As someone who grew up in Michigan, studied in Virginia and taught for two years in Malaysia, the now-retired Bradford already had an ingrained passion for traveling when he started teaching in Aggieland. With special interests in naval and maritime history, World War II, and early American history, his research explorations led him around the world. By the time he arrived in College Station, he noticed a distinct difference in the experiences of his students versus his upbringing in the North.

Retired Texas A&M history professor Dr. Jim Bradford is passionate about helping students grow individually and teaching them the importance of traveling and studying abroad. He and his wife Judy established a study abroad scholarship fund for students through the Texas A&M Foundation.

“I was surprised to find that many students had little to no experience with public transport,” explained Bradford. “Some had never shared a room before. Very few had ever traveled abroad, and if they had, they had likely done so with their parents and weren’t expected to plan their own itinerary.”

A typical class with Bradford involved a preparatory travel course in College Station before flying to Paris or Rome, where students would experience an in-depth survey of World War II. Groups averaged around 20 students and the trips to France and Germany lasted five to six weeks, while programs in Italy lasted a full fall or spring semester.

In Normandy, there were two field trips per week organized by Bradford where students would visit places such as Pegasus Bridge, which British paratroopers captured on D-Day, and a museum dedicated to the Rangers led by James Earl Rudder ’32, who scaled the cliffs at Pointe du Hoc. As they visited American, British, German and Polish cemeteries, they discussed the similarities and differences in how the four nations memorialized their fallen countrymen. As they traveled through the countryside, Bradford talked about the terrain and its influence on military operations. On the weekends, students planned their own excursions through neighboring cities and countries.

Throughout the course, Bradford witnessed the positive effect that traveling had on his students. Not only does studying abroad expand horizons and cultivate a more cultured perspective, but it also helps students cross important milestones in their growth as individuals.

“I was always surprised by the level of growth I saw in each student,” said Bradford. “In somewhere like France, where English is not the native language, students were forced out of their comfort zones. Because of this, they improved exponentially in their communication and interpersonal skills.”

For many students, the prospect of studying abroad is driven more by the desire to explore a foreign country and less by the idea of completing coursework overseas. But Bradford explained that during every program, he never failed to notice a newfound passion for learning in his students. “By the end of the class, even the students who only came because they wanted to go to France were interested in learning more about their studies,” he said. “The entire experience really lit a spark in their eyes.” 

Creating an Aggie Connection

Dr. Bradford's students creating memories and building skills while studying abroad.

While students are undoubtedly excited to study abroad, parents are often concerned about their sons and daughters studying in a foreign country. The Texas A&M Study Abroad Program Office and its program advisers provide support for all Texas A&M programs, including 24/7 emergency response.
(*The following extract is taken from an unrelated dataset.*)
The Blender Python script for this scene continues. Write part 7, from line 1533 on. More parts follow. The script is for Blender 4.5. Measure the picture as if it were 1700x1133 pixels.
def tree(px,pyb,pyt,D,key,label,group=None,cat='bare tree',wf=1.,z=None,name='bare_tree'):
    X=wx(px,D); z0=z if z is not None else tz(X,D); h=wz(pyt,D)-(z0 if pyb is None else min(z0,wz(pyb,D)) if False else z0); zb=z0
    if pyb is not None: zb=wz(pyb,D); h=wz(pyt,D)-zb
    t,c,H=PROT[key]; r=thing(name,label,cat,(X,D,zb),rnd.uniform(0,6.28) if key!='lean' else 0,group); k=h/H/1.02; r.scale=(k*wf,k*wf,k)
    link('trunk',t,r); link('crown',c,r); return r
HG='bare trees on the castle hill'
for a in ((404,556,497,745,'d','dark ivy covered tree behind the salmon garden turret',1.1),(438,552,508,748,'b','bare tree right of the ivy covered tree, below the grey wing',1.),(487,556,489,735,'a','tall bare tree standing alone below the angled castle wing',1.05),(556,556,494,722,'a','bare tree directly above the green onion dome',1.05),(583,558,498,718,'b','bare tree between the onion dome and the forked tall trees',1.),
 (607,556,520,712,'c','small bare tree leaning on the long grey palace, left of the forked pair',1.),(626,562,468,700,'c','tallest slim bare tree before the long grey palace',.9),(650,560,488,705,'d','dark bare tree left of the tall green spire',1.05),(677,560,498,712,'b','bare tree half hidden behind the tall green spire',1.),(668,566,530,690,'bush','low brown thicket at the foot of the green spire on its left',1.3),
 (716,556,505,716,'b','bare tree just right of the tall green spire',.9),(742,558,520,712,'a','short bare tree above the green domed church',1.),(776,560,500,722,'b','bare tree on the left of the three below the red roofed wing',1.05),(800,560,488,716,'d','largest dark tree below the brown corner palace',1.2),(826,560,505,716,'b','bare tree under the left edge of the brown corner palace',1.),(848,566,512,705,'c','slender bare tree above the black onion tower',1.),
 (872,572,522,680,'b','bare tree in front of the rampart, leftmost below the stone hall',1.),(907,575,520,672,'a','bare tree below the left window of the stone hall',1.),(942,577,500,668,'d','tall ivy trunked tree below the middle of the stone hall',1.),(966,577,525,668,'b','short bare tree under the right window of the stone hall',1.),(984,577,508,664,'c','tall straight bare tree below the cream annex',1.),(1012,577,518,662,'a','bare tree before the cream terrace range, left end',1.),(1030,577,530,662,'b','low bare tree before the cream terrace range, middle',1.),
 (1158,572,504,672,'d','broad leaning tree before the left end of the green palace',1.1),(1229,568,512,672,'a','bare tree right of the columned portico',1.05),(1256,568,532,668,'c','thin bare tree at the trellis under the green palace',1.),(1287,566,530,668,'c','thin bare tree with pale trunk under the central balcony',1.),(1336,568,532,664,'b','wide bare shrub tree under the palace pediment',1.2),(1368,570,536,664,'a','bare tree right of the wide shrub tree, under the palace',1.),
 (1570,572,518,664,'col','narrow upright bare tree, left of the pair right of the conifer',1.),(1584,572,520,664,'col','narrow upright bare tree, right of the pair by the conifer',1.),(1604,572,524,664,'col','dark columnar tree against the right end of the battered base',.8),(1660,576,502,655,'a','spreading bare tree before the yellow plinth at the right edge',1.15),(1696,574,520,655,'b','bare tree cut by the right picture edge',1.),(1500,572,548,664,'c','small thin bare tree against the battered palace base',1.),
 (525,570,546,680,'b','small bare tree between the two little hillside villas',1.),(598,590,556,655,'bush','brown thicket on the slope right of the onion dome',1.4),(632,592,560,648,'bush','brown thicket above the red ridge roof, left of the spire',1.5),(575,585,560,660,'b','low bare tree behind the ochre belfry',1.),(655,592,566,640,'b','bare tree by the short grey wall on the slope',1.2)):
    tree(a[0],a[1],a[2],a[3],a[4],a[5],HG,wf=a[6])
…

Student participants also take a preparatory class the semester before their program, which introduces the courses to be taken in Europe, allows members of the group to get to know one another, and invites “veterans” of the program to offer advice and answer questions.

Unfortunately, the high cost of international travel deters many students from even applying to a global study program. This financial burden is part of the reason that Bradford and his wife, Judy, decided to give back to Texas A&M. By establishing the James C. Bradford Study Abroad Scholarship, they are allowing more students the opportunity to enhance their education beyond a textbook. The couple believes that the skills and experiences gained through studying abroad should be made accessible to every student wishing to explore the world.

“We hope our scholarship will lead to more students studying abroad,” said Bradford. “It’s really the chance of a lifetime. I can’t remember the number of students who returned from the program already planning their next trip back or who organized meet-ups overseas. By supporting study abroad, we’re helping create travel ties—an Aggie connection that exists around the globe.”